■ **Work to complete**
Check each line below for the word "Write", and copy those that have it.

* START *

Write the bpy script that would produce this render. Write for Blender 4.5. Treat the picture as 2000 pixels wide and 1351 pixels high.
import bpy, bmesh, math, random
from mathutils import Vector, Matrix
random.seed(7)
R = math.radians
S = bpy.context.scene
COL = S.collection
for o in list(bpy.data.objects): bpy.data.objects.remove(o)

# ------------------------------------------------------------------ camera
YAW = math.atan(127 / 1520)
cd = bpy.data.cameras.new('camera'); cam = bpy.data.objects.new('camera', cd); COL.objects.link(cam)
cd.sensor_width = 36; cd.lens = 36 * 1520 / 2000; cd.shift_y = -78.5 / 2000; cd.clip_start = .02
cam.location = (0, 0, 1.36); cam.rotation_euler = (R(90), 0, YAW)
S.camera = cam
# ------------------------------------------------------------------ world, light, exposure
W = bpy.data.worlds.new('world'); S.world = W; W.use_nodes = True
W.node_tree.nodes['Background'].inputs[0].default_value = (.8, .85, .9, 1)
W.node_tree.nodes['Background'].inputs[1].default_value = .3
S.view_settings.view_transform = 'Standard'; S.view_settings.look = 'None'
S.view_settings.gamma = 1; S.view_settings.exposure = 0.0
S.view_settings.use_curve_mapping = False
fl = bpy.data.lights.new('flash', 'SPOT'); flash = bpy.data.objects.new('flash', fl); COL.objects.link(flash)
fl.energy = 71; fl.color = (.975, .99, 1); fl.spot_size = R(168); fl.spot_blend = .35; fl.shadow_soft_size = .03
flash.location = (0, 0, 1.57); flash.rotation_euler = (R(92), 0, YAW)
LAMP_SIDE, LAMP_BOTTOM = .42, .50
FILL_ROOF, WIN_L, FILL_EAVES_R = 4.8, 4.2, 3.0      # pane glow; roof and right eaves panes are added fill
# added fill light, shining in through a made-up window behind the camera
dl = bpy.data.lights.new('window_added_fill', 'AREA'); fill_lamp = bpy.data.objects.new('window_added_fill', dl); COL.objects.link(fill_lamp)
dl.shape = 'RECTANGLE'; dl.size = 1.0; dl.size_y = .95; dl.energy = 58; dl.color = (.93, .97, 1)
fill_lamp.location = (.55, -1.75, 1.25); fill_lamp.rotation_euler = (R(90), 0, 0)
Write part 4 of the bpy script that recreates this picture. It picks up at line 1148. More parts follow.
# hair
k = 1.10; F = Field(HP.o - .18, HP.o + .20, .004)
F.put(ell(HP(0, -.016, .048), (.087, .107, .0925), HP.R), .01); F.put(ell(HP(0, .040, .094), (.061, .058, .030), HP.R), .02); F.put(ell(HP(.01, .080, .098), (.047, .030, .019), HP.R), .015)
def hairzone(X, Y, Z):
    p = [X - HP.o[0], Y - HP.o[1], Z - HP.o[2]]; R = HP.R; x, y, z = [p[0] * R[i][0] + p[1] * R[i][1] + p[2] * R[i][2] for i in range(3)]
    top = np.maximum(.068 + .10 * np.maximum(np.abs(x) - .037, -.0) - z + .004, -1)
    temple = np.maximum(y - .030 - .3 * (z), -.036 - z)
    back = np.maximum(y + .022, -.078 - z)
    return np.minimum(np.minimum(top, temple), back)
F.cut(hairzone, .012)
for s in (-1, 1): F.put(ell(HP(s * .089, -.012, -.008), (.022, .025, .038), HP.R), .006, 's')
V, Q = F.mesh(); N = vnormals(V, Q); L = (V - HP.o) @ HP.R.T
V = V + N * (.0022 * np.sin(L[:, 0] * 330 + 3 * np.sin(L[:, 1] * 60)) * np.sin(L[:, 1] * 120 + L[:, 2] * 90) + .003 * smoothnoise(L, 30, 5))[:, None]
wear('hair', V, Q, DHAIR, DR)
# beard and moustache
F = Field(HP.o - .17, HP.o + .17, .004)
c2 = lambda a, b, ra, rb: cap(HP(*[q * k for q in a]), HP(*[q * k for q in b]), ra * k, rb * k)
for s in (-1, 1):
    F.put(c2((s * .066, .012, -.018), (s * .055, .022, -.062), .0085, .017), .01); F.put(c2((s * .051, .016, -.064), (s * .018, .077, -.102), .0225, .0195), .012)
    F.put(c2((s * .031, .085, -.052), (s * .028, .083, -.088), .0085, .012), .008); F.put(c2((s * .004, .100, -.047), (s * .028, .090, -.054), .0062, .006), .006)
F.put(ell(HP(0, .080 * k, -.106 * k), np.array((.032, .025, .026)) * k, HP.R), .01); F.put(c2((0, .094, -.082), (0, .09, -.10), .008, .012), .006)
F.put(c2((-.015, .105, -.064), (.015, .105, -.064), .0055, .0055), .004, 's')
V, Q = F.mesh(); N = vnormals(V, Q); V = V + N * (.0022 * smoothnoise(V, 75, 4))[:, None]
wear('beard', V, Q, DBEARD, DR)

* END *

■ **Exercise output**
Write the bpy script that would produce this render. Write for Blender 4.5. Treat the picture as 2000 pixels wide and 1351 pixels high.
Write part 4 of the bpy script that recreates this picture. It picks up at line 1148. More parts follow.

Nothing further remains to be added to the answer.